Use Recurse through the chat and graph interfaces—no code required

The fastest way to start using Recurse is through the web interface. Upload files, query your knowledge conversationally, and explore relationships visually. Perfect for researchers, writers, and anyone who wants to experience structured knowledge without writing code.


Quick Start

  1. Log in at chat.recurse.cc
  2. Upload content via the chat interface or dashboard
  3. Start querying your knowledge conversationally

Prerequisites: Make sure you've completed the setup steps (AI provider key, account signup, key configuration) before starting.


Upload Content

Drop files directly into the chat interface—PDFs, text files, markdown documents, Word docs. Recurse processes them, extracts semantic frames, and makes them queryable within 10-60 seconds depending on file size.

You can also paste text or URLs directly into the chat. The system recognizes URLs and fetches the content automatically.

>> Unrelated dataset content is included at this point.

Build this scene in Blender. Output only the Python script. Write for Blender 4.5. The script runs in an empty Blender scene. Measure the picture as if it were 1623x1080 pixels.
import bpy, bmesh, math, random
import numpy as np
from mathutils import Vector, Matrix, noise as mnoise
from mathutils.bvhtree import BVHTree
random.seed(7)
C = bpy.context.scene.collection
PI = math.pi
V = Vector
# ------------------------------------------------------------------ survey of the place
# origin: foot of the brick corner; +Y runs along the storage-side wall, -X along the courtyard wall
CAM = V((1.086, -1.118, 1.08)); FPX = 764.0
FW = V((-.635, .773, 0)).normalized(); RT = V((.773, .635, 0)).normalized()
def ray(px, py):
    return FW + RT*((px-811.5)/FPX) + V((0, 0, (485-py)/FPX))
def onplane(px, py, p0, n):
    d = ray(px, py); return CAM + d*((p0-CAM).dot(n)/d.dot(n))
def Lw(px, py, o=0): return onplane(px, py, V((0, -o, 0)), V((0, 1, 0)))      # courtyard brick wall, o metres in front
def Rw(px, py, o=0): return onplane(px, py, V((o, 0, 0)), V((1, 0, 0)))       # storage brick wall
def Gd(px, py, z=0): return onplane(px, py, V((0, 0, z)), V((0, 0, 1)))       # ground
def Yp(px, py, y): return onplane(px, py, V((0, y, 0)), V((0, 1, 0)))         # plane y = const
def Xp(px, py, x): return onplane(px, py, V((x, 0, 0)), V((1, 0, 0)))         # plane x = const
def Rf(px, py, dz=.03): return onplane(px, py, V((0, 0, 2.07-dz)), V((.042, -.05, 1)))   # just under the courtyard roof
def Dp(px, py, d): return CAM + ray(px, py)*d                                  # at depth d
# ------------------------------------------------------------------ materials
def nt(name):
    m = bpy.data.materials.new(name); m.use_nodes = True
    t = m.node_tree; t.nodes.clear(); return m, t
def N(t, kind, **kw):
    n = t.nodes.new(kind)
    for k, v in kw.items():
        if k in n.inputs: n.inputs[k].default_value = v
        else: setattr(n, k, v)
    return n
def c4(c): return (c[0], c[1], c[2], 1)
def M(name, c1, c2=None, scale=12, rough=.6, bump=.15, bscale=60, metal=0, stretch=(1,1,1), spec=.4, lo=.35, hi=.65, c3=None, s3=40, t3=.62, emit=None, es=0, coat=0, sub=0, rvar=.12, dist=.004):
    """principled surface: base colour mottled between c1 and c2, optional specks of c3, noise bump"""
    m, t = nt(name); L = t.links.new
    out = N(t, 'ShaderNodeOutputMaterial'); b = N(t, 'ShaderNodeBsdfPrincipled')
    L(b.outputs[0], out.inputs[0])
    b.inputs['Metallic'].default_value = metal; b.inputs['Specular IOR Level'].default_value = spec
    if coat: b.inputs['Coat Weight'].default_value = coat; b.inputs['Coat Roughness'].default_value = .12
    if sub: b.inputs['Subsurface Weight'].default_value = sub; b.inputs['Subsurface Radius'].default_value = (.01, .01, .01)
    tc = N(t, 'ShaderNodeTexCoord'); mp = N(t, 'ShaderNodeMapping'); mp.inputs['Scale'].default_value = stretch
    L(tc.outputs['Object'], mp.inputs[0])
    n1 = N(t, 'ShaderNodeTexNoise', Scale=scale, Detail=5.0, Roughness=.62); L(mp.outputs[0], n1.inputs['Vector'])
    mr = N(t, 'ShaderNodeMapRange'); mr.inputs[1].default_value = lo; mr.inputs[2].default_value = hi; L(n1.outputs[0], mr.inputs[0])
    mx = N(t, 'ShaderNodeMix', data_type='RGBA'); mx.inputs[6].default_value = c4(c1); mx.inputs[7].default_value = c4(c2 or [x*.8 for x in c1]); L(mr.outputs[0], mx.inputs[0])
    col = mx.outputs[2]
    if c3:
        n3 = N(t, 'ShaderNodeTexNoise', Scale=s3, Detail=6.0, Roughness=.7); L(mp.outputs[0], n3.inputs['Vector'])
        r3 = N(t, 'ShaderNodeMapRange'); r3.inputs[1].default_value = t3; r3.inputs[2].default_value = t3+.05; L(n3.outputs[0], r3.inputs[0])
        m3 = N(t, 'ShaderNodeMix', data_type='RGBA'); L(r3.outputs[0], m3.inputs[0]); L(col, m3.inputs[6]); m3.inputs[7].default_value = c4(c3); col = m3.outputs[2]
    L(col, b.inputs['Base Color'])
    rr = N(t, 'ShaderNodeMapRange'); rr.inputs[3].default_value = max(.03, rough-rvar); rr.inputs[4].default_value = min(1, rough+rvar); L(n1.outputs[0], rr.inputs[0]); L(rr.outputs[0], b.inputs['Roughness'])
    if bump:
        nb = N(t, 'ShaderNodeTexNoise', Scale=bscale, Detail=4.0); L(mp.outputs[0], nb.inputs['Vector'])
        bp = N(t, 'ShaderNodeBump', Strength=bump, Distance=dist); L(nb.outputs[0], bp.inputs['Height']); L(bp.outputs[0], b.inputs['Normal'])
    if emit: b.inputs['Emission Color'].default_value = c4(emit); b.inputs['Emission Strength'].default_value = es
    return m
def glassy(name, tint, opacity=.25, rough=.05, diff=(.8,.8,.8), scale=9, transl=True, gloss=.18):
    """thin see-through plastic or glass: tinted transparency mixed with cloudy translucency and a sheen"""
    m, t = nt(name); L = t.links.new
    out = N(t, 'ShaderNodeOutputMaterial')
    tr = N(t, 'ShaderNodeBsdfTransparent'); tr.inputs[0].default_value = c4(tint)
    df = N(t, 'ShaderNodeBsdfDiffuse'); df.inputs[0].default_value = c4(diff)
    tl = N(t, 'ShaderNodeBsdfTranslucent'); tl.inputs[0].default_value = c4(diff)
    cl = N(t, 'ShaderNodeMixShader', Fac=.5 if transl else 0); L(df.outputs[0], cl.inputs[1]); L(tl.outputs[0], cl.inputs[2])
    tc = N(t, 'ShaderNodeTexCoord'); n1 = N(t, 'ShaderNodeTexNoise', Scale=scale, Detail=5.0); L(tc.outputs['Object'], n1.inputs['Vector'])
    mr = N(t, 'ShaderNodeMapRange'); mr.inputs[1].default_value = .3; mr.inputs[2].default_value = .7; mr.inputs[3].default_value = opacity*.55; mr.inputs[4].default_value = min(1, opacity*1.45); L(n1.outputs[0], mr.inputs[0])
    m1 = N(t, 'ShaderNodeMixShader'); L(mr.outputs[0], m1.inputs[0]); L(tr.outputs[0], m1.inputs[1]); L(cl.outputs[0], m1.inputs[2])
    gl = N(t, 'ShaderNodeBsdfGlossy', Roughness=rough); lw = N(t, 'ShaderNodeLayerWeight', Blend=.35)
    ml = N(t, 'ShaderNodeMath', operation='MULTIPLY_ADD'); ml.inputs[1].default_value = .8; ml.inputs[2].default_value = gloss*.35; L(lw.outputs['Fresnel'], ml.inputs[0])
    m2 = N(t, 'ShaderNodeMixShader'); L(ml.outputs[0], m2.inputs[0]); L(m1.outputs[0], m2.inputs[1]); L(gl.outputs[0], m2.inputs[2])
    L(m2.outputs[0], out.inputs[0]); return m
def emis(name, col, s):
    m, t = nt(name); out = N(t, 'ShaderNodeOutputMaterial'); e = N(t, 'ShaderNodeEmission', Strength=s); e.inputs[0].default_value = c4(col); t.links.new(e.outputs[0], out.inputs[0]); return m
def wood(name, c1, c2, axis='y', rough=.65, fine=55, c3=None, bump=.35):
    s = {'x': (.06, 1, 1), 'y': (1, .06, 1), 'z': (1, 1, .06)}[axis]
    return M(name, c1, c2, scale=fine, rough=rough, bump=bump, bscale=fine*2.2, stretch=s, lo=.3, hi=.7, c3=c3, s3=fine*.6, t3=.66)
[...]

For batch uploads, navigate to the dashboard upload section. This is useful when you have multiple documents to process at once—set scopes, upload multiple files simultaneously, and monitor processing status for all uploads.


Organize with Scopes

Scopes organize your knowledge like folders or tags. When uploading content via the dashboard, assign scopes to keep related content together:

  • research-papers
  • meeting-notes
  • team:engineering
  • projects:website-redesign

Use scopes to focus queries later by tagging them with #scope-name in your questions.


Query Your Knowledge

Once you've uploaded content, ask questions naturally in the chat interface. Recurse retrieves relevant frames and assembles them into context for your query.

Focus with scopes: Tag specific collections in your queries to scope retrieval:

  • #research-papers What are the main approaches to frame semantics?
  • #meeting-notes What did we decide about the API design?
  • #projects:website-redesign What's our deployment process?

Ask naturally: The system navigates frame relationships to answer structural questions:

  • "What's the relationship between X and Y?"
  • "How does this concept connect to that paper?"
  • "What evidence supports this claim?"
  • "When did our understanding of this change?"